The price of crude oil was ticking higher Wednesday morning as traders await more cues from official inventories data due out later today.
Light Sweet Crude Oil (WTI) futures for July delivery, edged up $0.31 to $93.62 a barrel. Yesterday, oil settled marginally lower even as investors awaited fresh catalysts ahead of the weekly inventories data with the dollar strengthening against a basket of major currencies. Analysts expected crude oil inventories to decline a modest 1 million barrels last week.
Tuesday after the market hours, the API said US crude oil inventories tumbled 7.8 million barrels and gasoline stocks declined 1.3 million barrels in the weekended May 31.
This morning the U.S. dollar was lingering around its one-month low versus the euro and the Swiss franc, while trading near its three-week low against sterling. The buck continued to hover around its 4 year high versus the yen.

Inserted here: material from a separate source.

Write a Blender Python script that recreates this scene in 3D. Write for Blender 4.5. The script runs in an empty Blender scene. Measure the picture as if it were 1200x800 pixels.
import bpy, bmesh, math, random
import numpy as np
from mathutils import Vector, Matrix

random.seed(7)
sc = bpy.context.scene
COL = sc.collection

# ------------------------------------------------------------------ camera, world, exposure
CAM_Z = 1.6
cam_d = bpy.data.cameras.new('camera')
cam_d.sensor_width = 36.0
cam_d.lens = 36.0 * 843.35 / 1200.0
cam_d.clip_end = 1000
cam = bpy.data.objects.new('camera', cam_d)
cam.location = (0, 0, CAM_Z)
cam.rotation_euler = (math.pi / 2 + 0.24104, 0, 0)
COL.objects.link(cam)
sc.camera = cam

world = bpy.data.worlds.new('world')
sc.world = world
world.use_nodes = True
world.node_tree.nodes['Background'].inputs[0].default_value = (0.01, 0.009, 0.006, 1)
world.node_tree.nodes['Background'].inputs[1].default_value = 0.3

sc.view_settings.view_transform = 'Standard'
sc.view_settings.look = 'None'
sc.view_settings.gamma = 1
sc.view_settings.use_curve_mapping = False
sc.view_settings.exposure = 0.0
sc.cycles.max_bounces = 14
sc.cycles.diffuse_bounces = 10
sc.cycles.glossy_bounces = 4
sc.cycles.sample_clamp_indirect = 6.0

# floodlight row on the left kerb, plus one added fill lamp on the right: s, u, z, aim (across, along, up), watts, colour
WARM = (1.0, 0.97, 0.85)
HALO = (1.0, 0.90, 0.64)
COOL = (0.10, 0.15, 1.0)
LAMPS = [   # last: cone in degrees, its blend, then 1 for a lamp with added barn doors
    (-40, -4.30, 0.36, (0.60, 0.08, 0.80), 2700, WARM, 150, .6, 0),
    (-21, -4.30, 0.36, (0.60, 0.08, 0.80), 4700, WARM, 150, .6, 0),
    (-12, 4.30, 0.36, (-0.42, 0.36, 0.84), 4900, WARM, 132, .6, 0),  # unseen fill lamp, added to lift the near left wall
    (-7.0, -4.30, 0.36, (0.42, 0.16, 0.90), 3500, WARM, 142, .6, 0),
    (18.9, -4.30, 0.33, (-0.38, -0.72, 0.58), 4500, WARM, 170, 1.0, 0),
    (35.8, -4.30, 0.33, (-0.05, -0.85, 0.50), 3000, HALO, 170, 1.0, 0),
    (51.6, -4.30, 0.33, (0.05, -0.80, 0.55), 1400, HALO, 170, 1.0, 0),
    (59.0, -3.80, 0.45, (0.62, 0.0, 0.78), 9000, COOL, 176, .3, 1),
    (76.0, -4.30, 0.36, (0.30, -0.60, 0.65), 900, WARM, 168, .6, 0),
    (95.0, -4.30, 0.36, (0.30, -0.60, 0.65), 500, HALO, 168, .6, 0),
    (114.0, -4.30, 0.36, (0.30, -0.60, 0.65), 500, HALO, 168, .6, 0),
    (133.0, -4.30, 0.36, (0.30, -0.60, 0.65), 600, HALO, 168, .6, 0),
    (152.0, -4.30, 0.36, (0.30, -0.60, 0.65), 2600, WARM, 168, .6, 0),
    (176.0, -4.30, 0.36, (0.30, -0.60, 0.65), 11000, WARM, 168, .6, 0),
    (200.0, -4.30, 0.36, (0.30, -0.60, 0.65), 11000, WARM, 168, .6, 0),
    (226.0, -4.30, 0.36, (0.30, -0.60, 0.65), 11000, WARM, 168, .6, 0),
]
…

In economic news, the euro area economy shrank 0.2 percent in the first quarter from the prior quarter as initially estimated, second estimates from Eurostat showed. The recession, thus extended into the sixth quarter. The latest sequential decline follows a 0.6 percent drop in the fourth quarter of 2012.
Separately, Eurostat said retail sales in euro zone declined for a third successive month in April. Sales dropped 0.5 percent month-on-month in April, faster than a 0.2 percent fall reported in March. Economists had forecast a 0.2 percent fall.

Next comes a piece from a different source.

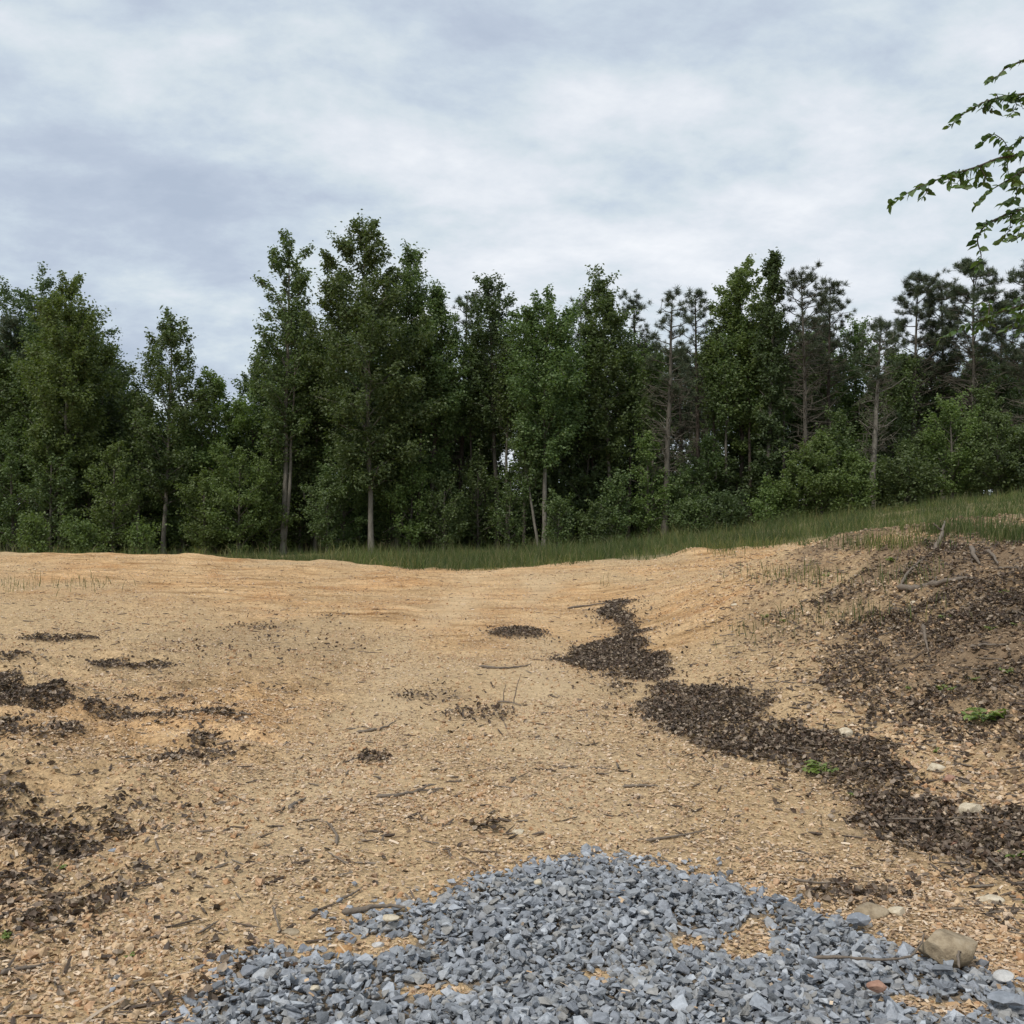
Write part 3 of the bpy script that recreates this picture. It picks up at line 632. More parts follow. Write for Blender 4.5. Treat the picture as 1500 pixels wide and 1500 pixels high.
# ------------------------------------------------------------------ single sticks
def stick(pts, r0, label, mat='twig', lift=0.012, name='stick', forks=(), hs=None, cat='stick'):
    """pts in photo pixels on the ground; hs lifts points above it"""
    W_ = []
    for i, (px, py) in enumerate(pts):
        x, y, z = gat(px, py); W_.append((x, y, gz(x, y)+lift+(hs[i] if hs else 0)))
    W_ = np.array(W_); base = W_[0].copy()
    def curve(Wp):
        tt = np.linspace(0, len(Wp)-1, max(9, len(Wp)*4)); c_ = np.stack([np.interp(tt, range(len(Wp)), Wp[:, j]) for j in range(3)], 1)
        k_ = np.array([.25, .5, .25])
        for _ in range(2): c_[1:-1] = c_[:-2]*.25+c_[1:-1]*.5+c_[2:]*.25
        return c_+rng.normal(0, r0*.18, c_.shape)
    c_ = curve(W_); mb_ = MB(); n_ = len(c_); mb_.add(*tube(c_, np.concatenate([[r0*.12], np.linspace(r0, r0*.35, n_-1)])*(1+rng.normal(0, .1, n_)), 7))
    o = mb_.build(name, M[mat], smooth=True, loc=base)
    for (i, dx, dy, dz_, s) in forks:
        p0 = c_[min(n_-1, int(i*(n_-1)))]; p1 = p0+np.array([dx, dy, dz_]); f = curve(np.array([p0, (p0+p1)/2+rng.normal(0, .01, 3), p1])); m2 = MB(); m2.add(*tube(f-base, np.linspace(r0*.55, r0*.2, len(f))*s, 5)); m2.build('side_twig', M[mat], parent=o, smooth=True)
    return tag(o, label, cat)
stick([(522,1074),(545,1073),(565,1068),(580,1058)],.012,'curved dark stick on the left half of the track',forks=[(.5,-.12,.05,.02,1)])
stick([(550,1170),(580,1169),(610,1163),(650,1158)],.012,'long dark stick lying across the track centre, nearest the gravel tip',forks=[(.7,.10,.06,.02,1)])
stick([(424,1190),(432,1180),(447,1171)],.016,'short curved strip of brown bark left of centre',name='bark_strip',cat='bark')
stick([(493,1240),(494,1228),(485,1216),(478,1208)],.008,'thin hooked grey twig left of the long centre stick',forks=[(.6,-.05,.06,.02,1)],name='twig',cat='twig')
stick([(700,978),(735,981),(760,979),(778,975)],.014,'thin stick across the track below the small central leaf patch',name='stick')
stick([(728,1030),(745,1031),(763,1036)],.010,'dark twig with upright shoots in the middle of the track',name='twig',cat='twig',forks=[(.8,.06,.0,.24,1),(.3,.02,.0,.15,1)])
stick([(945,1235),(985,1230),(1010,1226),(1035,1220)],.007,'slender twig on dirt right above the gravel',name='twig',cat='twig')
stick([(912,1156),(940,1155),(965,1154)],.010,'short straight dark twig right of the track centre',name='twig',cat='twig')
stick([(500,1362),(530,1357),(560,1352),(592,1354)],.013,'thick weathered grey stick lying on the left gravel',lift=.02)
stick([(1190,1452),(1240,1450),(1290,1451),(1335,1442),(1352,1420),(1354,1395)],.006,'long thin curved twig on gravel beside the large tan rock',name='twig',cat='twig',lift=.035,hs=[0,0,0,0,.01,.03])
stick([(1406,1455),(1403,1436),(1412,1420),(1440,1416)],.005,'looped pale twig hanging over the large tan rock right side',name='twig',cat='twig',lift=.03,hs=[0,.02,.03,.02])
stick([(0,1432),(25,1426),(50,1422),(80,1414)],.009,'thin twig at the left edge of the near sand',name='twig',cat='twig')
stick([(222,1452),(232,1462),(240,1474)],.009,'short dark twig on leaf scraps left of the gravel',name='twig',cat='twig')
stick([(290,1372),(310,1362),(320,1355)],.005,'fine straw coloured twig on sand at lower left',name='twig',cat='twig')
stick([(400,1342),(405,1356),(410,1370)],.006,'short pale upright twig beside the flat tan stone',name='twig',cat='twig',hs=[.03,.01,0])
stick([(500,1322),(515,1316),(530,1306)],.007,'small dark twig above the left gravel',name='twig',cat='twig')
stick([(1312,867),(1340,866),(1365,861),(1390,857),(1425,853)],.040,'thick brown fallen branch lying across the right bank',lift=.03,name='fallen_branch',cat='branch',forks=[(.55,.1,.15,.05,1)])
stick([(1368,812),(1378,800),(1381,788),(1384,778)],.026,'upright forked dead branch on the crest of the right bank',lift=.02,name='dead_branch',cat='branch',hs=[0,.05,.06,.10],forks=[(.6,-.12,-.05,.10,1)])
stick([(1320,862),(1330,845),(1345,830),(1366,813)],.016,'grey dead branch running down below the upright forked branch',lift=.03,name='dead_branch',cat='branch',forks=[(.4,-.12,.0,.05,1),(.7,.12,.0,.08,1)])
stick([(1423,812),(1426,822),(1436,830)],.026,'short pale root stub near the top of the right bank',lift=.02,name='root_stub',cat='root',hs=[.05,.04,0])
stick([(1445,815),(1455,823),(1462,831)],.020,'smaller root stub just right of the pale root stub',lift=.02,name='root_stub',cat='root',hs=[.04,.04,0])
stick([(1462,835),(1480,836),(1505,838)],.010,'pale stick near the right edge on top of the bank',lift=.02)
stick([(1482,902),(1492,900),(1510,905)],.014,'whitish stick at the right edge halfway up the bank',lift=.02)
stick([(1150,1105),(1170,1110),(1190,1112)],.006,'fine grey twig among the leaves of the right swath',lift=.045,name='twig',cat='twig')
stick([(1300,1215),(1360,1214),(1420,1211),(1500,1220)],.005,'long thin twig across the lower right leaf litter',lift=.05,name='twig',cat='twig')
stick([(1447,1272),(1462,1285),(1478,1299)],.005,'pale bent twig at the lower edge of the right leaves',lift=.05,name='twig',cat='twig',forks=[(.4,.06,-.02,.02,1),(.6,-.05,-.03,.02,1)])
stick([(1160,1295),(1200,1303),(1250,1300)],.006,'grey twig in debris above the right gravel rim',lift=.02,name='twig',cat='twig')
stick([(830,893),(860,889),(900,884)],.018,'distant thin stick on the track beside the top of the leaf swath',lift=.02)
stick([(370,1050),(350,1046),(320,1047)],.010,'thin twig at the tail of the large left leaf drift',name='twig',cat='twig')
stick([(1420,955),(1440,951),(1475,948)],.012,'pale dry stick in the middle of the right bank',lift=.02)
stick([(1352,938),(1356,948),(1360,958)],.016,'short upright stub on the middle of the right bank',lift=.01,name='root_stub',cat='root',hs=[.12,.06,0])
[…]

Germany's service sector shrank for the second month in a row in May, reflecting worsening business conditions, final data from Markit Economics showed. The final services Purchasing Managers' Index registered 49.7 in May, up from 49.6 in April. The final reading is slightly below the preliminary estimate of 49.8. A reading below 50 indicates contraction in the sector.
Traders will look to the private sector employment report from the ADP, due out at 8.15 a.m ET. Economists expect 165,000 job creations during the month of May, up from 119,000 reported the previous month.
Today during the market hours, the EIA will release its US crude oil inventories for the weekended May 31. Analysts expect US crude oil inventories to dip 800,000 barrels last week.